Sin embargo, la mejor caridad se dirigía a fortalecer en la fe a los hermanos. Las Actas de los Mártires recogen casi en cada página detalles concretos de esta preocupación por la fidelidad de los demás. Verdaderamente «fue con amor como se abrieron paso en aquel mundo pagano y corrompido»23. Amor a los hermanos en la fe y amor a los paganos. También nosotros llevaremos nuestro mundo a Dios, si sabemos imitar a los primeros cristianos en nuestra comprensión y cariño por todos, aunque en ocasiones no sean correspondidos nuestros desvelos y nuestras atenciones por los demás.
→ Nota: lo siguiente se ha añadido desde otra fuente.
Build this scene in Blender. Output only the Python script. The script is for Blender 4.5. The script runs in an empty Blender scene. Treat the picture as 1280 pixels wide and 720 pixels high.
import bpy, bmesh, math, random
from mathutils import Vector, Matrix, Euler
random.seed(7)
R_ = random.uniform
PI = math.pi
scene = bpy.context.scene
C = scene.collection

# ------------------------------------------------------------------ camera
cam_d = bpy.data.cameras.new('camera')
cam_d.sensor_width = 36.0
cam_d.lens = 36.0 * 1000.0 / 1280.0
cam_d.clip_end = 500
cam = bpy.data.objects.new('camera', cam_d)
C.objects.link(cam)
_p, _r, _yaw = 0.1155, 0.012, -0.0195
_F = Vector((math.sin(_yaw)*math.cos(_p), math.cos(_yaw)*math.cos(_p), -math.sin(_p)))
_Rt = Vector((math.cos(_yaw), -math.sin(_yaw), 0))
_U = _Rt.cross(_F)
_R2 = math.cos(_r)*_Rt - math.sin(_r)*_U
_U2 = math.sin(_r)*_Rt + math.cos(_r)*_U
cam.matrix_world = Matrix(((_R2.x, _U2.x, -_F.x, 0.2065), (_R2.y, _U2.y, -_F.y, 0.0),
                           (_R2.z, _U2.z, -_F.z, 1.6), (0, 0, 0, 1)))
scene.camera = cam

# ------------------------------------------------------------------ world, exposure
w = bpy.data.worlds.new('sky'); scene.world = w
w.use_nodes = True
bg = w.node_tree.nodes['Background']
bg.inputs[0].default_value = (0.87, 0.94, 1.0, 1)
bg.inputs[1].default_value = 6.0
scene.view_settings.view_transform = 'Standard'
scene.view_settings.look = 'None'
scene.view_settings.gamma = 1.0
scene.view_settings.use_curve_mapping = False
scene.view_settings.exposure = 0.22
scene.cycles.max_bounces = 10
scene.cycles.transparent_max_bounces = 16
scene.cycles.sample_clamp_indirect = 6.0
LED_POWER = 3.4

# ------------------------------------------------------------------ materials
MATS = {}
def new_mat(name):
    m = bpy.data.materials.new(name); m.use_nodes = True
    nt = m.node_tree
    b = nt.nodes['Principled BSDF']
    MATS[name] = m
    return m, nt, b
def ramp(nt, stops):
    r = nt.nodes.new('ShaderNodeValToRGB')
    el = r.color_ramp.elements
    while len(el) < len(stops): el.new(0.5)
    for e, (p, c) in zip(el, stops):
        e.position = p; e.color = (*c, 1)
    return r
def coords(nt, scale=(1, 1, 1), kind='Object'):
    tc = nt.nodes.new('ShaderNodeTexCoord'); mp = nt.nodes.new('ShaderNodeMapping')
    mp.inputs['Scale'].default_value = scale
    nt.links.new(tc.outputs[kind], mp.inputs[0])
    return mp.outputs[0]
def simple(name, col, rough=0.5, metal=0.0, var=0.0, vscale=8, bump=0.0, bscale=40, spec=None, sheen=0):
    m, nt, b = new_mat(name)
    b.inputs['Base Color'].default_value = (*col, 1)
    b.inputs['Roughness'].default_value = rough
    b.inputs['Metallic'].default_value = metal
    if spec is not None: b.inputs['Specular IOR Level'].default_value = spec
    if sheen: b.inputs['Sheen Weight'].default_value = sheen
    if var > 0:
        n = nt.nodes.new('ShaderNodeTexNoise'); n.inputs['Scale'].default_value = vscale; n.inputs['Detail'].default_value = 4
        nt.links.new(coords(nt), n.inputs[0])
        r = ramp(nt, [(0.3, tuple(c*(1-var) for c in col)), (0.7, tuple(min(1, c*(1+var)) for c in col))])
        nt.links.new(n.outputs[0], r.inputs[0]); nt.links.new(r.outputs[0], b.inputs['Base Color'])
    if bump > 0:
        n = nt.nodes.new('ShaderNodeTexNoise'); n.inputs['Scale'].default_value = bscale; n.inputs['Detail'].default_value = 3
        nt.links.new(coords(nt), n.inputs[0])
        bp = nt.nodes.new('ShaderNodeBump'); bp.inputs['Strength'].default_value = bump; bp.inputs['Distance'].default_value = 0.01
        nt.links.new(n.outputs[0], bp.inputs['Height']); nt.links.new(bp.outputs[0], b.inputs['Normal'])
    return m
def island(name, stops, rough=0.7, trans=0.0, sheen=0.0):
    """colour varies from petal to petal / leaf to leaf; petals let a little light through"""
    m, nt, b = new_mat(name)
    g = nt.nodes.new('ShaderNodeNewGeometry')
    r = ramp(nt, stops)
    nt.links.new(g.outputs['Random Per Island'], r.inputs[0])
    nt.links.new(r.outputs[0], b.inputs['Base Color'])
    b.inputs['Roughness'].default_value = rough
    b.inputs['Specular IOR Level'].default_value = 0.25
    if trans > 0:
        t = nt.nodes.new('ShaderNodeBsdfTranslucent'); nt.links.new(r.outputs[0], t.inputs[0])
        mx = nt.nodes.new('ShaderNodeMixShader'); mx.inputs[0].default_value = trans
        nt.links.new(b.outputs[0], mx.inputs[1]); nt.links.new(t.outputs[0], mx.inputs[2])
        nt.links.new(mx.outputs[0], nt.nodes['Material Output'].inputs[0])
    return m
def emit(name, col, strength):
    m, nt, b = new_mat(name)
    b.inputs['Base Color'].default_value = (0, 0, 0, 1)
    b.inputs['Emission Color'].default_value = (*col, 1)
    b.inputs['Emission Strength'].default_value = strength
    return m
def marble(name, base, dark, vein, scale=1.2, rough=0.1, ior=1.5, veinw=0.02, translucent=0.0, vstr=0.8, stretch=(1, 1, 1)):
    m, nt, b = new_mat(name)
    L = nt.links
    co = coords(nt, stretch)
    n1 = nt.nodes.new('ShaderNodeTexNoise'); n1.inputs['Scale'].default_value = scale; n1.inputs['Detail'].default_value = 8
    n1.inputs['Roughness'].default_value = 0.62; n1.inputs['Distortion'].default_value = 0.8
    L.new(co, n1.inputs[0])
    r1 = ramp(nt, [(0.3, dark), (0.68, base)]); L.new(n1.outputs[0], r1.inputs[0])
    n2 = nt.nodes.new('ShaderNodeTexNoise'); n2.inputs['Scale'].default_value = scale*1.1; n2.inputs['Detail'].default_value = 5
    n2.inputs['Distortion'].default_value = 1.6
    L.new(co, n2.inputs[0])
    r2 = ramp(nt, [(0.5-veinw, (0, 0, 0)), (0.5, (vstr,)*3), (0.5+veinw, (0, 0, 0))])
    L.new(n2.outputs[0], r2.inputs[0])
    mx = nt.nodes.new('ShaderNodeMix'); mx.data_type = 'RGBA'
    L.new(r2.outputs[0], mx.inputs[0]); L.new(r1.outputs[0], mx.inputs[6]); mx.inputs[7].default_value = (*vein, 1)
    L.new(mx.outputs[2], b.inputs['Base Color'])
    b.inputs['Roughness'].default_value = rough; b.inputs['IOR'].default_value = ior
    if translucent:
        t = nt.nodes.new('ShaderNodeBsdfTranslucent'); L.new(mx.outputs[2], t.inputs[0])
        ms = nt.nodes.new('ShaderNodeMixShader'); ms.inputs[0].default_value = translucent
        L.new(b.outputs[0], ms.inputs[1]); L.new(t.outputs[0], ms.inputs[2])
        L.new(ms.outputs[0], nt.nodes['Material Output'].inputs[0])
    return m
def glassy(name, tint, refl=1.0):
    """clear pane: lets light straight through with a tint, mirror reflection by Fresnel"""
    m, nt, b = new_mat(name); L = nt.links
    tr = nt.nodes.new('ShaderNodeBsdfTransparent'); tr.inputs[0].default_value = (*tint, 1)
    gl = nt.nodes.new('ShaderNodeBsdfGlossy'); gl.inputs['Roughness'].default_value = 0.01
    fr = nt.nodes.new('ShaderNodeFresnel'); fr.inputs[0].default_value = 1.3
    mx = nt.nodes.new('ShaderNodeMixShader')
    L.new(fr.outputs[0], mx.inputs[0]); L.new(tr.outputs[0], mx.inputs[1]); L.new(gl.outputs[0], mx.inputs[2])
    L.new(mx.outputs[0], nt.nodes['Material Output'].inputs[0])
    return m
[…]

Y fortaleceremos en la fe a quienes flaquean, con el ejemplo, con la palabra y con nuestro trato siempre amable y acogedor: El hermano ayudado por su hermano es como una ciudad amurallada, enseña la Sagrada Escritura24.

Por amor a la Iglesia, pondremos los medios para no dañar, ni de lejos, la unidad de los cristianos: «Evita siempre la queja, la crítica, las murmuraciones...: evita a rajatabla todo lo que pueda introducir discordia entre hermanos»25. Por el contrario, fomentaremos siempre todo aquello que es ocasión de entendimiento mutuo y de concordia. Si alguna vez no podemos alabar, callaremos26. Y la liturgia pide al Señor: Que sepamos rechazar hoy el pecado de discordia y de envidia27.

Para aprender a vivir bien la unidad dentro de la Iglesia acudimos a nuestra Madre Santa María. «Ella, Madre del Amor y de la unidad, nos une profundamente para que, como la primera comunidad nacida del Cenáculo, seamos un solo corazón y una sola alma. Ella, “Madre de la unidad”, en cuyo seno el Hijo de Dios se unió a la humanidad, inaugurando místicamente la unión esponsalicia del Señor con todos los hombres, nos ayude para ser “uno” y para convertirnos en instrumentos de unidad entre los cristianos y entre todos los hombres».